The dangers of graduate student “unionization” are currently on full display at the University of Illinois. Betraying the undergraduates that they teach, Illinois graduate students went out on strike Monday, demanding that the university guarantee tuition waivers for out-of-state students. In a statement that offers a sense of how much the “union” activists value the students they teach, Kerry Pimblott, lead negotiator for the graduate student “union,” proclaimed, “We control this campus; we decide if they have instruction on this campus.”

Why should Illinois taxpayers accommodate the strikers’ demands? Amber Cooper, a leader of the University of Michigan’s graduate student union who joined the strikers, offered an articulate rationale: the university’s position was “freaking ridiculous.”

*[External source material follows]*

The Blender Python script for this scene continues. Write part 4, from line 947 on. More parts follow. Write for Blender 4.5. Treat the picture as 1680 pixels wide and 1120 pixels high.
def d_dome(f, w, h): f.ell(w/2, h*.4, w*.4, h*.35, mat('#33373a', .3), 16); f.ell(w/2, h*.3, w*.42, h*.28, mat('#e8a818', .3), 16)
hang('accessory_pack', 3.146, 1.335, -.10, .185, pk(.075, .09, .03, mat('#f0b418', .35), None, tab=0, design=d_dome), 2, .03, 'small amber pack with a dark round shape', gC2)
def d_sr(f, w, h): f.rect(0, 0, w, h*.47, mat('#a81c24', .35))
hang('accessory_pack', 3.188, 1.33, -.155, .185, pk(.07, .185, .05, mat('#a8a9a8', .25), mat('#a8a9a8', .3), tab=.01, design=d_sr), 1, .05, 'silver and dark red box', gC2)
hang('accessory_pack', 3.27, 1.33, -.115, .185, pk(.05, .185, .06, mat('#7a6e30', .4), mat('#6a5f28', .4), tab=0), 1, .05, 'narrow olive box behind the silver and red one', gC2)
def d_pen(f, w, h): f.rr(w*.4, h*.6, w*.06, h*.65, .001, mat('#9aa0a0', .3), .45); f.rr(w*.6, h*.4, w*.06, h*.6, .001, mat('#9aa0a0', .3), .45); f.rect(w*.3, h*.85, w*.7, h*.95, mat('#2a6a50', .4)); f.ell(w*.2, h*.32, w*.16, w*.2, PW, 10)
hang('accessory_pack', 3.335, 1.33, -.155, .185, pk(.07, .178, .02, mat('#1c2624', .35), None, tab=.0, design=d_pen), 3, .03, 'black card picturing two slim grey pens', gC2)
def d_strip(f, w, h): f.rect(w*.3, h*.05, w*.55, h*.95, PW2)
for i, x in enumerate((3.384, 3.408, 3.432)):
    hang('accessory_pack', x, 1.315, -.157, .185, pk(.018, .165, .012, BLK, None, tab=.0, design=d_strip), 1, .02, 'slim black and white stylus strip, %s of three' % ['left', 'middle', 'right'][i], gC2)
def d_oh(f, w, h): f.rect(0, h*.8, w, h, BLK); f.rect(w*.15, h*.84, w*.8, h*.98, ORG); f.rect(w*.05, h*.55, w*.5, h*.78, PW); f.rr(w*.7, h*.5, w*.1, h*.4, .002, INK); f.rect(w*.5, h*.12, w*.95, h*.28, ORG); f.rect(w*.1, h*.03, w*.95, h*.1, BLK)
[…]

Any good Ph.D. program will offer tuition waivers—they’re the only way to recruit talented graduate students. But the Illinois administration, for perfectly understandable reasons, has proved reluctant to place what amounts to an academic decision into a contract. Moreover, if the current economic downturn continues, Illinois, like all public universities, will come under increasing pressure to cut costs and raise additional revenue. There’s no particular reason why automatic tuition waivers should be exempt from consideration in such a budget crisis.

Meanwhile, the strikers don’t appear to be experiencing any particular hardship. The Illinois provost sent out a mass e-mail indicating that no current graduate student would see his or her tuition waiver adjusted. And though they walked out on their students, it appears as if the graduate students will not see their stipends reduced for the time they spend on the picket line instead of the classroom.

Undergraduates—as so often is the case on campus political matters—offered the most sensible response. Senior Alisha Janssen, astutely noted, “It’s not really fair that we have to pay for an education, and they are complaining about getting paid for getting an education.” And James Liu told the Chicago Tribune, “It’s not that hard to cross a picket line. I don’t feel guilty about it. I don’t feel like I should sacrifice my credit because this is between the grad students and the university.”

Liu and Janssen, of course, are correct. While the Illinois administration appears ready to cave to the “union” extremists, the university should do more to look after the undergraduates it teaches, and do less to accommodate the demands of graduate student activists.